Early Christianity

Jan 2019

I originally did not plan to take this course, as I'm not a religion major and I was just searching for an elective to take. After I took the first class, I was a bit daunted by the amount of reading expected. But I was interested in the subject and hoped that would make it worth the time, and I think it definitely was. By the end of the class, you're questioning everything about Christianity (in a good way). You realize that all powerful things start from humble beginnings. The class goes beyond learning the tenets of Christianity and considers the lives of early Christians and how they interacted with other people. It becomes a study of history, a study of texts, and a study of people. For me, this mix made for a fascinating class. I also stayed because Castelli is a wonderful professor and person. She is incredibly knowledgable in her subject and will take the time to listen to anyone's questions or concerns, either during class or outside class. She approaches touchy subjects with caution and understanding, and, again, will listen to anything someone has to say during these touchy discussions. Personally, I came for the subject, and I stayed for Castelli. The workload is a bit daunting as there are some heavy reading days, which Castelli recognizes, and she suggested on the first day of class that the primary sources are more important than the secondary. Follow this advice: that is what I did, and there were only one or two days where I felt that I did not know completely what was happening, and that was only for a portion of those classes. For the definite majority of the time, reading the primary sources will get you far.

Dec 2007

Throughout the course of every class meeting I slowly felt the will to live drain out of my body.
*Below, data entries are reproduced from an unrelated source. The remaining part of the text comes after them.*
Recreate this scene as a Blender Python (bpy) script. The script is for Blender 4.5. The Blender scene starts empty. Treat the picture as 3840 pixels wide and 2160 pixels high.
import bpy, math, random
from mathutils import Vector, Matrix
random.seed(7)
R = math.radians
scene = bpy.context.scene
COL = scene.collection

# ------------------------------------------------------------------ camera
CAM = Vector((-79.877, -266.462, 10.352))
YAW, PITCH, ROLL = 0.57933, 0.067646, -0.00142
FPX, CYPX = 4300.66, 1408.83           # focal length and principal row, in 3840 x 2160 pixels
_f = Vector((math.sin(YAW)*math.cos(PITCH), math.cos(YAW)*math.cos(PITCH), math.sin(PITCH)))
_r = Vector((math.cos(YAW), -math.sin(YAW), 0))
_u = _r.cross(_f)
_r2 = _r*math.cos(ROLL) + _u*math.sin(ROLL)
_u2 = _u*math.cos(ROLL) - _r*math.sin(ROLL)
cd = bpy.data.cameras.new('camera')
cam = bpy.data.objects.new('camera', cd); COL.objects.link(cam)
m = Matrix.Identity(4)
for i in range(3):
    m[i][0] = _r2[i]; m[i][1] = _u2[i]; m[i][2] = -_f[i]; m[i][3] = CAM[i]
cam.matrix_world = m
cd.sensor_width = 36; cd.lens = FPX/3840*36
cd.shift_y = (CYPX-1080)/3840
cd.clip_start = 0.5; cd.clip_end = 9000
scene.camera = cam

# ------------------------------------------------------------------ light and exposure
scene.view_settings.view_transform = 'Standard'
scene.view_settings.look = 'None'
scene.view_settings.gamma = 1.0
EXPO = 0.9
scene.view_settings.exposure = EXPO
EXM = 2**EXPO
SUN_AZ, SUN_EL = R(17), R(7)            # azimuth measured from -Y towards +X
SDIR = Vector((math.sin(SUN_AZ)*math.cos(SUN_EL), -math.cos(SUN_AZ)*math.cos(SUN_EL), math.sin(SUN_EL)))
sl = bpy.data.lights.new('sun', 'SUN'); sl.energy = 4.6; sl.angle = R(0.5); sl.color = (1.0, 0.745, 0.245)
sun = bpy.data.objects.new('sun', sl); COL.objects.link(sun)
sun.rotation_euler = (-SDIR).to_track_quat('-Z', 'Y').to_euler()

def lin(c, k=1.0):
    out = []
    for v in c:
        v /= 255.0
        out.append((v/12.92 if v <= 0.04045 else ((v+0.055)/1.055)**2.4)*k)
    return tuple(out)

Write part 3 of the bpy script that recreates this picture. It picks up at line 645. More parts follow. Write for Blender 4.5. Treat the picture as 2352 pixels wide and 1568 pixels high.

The readings were terribly dull, the lectures never ending. A few classmates who thought they knew everything tended to take over the class every once in a while and yap for what felt like hours, which the professor seemed to encourahe. Not at all worth the $3000+ I paid for it. If I wanted to hear the opinions of a bunch of clueless kids trying to seem smart I'd sit in Lerner Hall at lunchtime.

May 2005

Ooooh I love Professor Deutsch! Her teaching style is reading from pre-written lectures, which can be dull, but at least she is upfront about it and you know what to expect from the beginning. A LOT of reading, and some of it is dull, but if you put a lot in you can get a lot out. She is also pretty admirable: as a nun, as a prof, and as a person--if you go to her office hours, which you should, ask her about the social justice work she has been involved in. It will blow your mind how cool she is, and make the sometimes-boring lecture style much easier to stomach. Plus, she is caring and wants to help her students and treats them like real valuable people. She is the cool nun Auntie you never had, and if you can get through the complicated material, you will be so glad you took her class.